◆ What is required: Identify every line in the records below that contains the word "More", and reproduce each one.

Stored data
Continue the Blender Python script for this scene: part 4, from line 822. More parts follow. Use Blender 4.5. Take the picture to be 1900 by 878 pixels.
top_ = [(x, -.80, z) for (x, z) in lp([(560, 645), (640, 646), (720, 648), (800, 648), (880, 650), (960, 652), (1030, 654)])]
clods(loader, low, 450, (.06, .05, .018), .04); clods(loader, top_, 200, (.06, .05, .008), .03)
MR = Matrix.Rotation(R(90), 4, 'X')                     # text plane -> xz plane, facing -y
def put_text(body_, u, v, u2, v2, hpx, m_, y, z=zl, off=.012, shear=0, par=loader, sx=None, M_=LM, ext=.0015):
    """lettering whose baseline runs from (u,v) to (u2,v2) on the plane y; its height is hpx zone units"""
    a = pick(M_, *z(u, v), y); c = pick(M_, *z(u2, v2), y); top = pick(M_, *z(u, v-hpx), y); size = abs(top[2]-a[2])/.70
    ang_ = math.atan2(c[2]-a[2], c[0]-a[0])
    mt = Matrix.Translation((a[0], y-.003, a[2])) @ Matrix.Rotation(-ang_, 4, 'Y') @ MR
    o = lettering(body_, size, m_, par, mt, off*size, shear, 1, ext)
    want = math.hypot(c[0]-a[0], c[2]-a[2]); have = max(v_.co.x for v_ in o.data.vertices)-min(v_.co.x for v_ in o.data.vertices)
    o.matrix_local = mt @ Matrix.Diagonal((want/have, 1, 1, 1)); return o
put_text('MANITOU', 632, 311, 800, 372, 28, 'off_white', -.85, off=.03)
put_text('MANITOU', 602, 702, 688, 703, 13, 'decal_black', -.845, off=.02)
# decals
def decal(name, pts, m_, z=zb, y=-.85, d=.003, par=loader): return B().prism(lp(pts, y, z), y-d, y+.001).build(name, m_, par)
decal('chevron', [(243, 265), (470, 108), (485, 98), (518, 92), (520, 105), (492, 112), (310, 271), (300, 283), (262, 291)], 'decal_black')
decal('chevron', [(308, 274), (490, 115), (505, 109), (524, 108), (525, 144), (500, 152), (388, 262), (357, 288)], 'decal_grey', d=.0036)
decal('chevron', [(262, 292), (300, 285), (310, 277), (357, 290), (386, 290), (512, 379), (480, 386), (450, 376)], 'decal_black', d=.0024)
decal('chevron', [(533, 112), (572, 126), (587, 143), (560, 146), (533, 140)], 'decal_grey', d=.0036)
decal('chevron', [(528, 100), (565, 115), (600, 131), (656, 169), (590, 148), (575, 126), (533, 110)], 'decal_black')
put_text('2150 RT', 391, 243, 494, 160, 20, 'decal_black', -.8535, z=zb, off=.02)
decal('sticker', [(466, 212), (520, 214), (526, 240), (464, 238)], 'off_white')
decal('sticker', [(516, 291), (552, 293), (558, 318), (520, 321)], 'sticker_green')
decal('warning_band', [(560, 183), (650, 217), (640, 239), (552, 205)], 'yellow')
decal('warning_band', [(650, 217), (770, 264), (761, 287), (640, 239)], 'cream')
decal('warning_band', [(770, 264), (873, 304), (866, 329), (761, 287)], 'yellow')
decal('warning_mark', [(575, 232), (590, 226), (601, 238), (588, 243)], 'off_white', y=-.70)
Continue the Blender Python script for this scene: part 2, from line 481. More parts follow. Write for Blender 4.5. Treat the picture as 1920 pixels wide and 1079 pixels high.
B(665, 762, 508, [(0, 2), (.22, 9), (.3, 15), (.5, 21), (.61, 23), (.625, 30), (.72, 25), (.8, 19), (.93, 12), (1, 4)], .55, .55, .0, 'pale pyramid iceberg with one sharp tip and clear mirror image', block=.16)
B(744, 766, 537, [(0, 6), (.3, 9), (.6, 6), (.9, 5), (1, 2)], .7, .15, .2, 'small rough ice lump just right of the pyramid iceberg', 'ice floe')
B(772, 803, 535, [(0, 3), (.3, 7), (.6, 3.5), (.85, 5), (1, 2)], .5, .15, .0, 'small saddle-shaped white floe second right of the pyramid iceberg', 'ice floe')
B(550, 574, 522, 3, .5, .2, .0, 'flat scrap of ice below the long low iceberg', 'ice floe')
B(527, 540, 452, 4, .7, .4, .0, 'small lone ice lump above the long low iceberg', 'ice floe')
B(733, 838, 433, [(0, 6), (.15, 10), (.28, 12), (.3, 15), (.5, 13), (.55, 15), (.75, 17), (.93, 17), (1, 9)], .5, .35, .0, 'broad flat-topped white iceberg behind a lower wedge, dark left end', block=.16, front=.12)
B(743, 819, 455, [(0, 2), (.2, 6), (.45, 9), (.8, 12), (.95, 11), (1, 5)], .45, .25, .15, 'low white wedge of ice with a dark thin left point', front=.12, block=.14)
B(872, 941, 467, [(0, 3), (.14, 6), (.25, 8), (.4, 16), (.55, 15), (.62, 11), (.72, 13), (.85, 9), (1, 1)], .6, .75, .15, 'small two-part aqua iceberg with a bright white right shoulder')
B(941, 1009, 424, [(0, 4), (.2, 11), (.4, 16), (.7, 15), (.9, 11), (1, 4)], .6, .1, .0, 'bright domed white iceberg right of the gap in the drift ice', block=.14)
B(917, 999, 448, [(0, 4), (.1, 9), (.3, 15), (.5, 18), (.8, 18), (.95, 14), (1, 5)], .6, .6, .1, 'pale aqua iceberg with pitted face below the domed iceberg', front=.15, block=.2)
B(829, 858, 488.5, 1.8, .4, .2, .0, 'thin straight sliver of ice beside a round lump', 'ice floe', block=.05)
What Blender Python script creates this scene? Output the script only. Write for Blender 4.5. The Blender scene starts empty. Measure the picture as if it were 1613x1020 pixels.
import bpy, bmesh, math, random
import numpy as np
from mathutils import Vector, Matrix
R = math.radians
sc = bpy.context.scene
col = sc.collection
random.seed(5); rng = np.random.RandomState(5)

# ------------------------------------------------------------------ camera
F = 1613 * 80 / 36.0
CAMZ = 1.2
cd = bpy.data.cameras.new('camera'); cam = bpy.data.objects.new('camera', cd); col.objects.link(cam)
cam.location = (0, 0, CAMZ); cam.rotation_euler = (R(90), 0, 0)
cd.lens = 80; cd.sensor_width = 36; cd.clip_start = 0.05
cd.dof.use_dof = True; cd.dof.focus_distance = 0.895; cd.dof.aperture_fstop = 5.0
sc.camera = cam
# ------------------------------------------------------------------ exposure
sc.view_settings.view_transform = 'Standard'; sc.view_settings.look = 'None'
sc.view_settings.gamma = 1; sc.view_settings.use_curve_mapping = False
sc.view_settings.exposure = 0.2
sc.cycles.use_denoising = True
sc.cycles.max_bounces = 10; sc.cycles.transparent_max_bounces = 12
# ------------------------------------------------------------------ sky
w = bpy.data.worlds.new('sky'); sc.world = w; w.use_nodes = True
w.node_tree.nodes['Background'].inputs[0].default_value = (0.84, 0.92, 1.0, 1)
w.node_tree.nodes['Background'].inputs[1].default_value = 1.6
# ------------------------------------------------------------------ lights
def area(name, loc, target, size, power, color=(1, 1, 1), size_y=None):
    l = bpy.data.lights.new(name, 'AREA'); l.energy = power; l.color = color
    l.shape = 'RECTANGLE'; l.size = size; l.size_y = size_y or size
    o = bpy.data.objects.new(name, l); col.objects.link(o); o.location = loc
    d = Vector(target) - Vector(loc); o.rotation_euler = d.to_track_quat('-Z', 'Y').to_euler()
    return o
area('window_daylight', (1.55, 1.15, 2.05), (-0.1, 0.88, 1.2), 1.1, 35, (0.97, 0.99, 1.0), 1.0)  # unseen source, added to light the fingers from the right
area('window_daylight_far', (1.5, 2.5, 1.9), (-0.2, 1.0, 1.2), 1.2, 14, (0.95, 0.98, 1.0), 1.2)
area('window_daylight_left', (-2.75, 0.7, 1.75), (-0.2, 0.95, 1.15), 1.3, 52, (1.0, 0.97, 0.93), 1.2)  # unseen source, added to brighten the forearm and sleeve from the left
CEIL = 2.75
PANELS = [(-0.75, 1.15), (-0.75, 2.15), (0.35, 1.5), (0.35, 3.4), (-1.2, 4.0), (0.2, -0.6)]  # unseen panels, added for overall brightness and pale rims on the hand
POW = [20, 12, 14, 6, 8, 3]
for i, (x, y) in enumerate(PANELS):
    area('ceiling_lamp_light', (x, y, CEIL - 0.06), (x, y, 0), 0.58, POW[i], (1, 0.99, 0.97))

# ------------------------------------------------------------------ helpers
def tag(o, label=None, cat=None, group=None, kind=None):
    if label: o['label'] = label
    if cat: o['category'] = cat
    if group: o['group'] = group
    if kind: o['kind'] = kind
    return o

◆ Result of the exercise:
Continue the Blender Python script for this scene: part 4, from line 822. More parts follow. Use Blender 4.5. Take the picture to be 1900 by 878 pixels.
Continue the Blender Python script for this scene: part 2, from line 481. More parts follow. Write for Blender 4.5. Treat the picture as 1920 pixels wide and 1079 pixels high.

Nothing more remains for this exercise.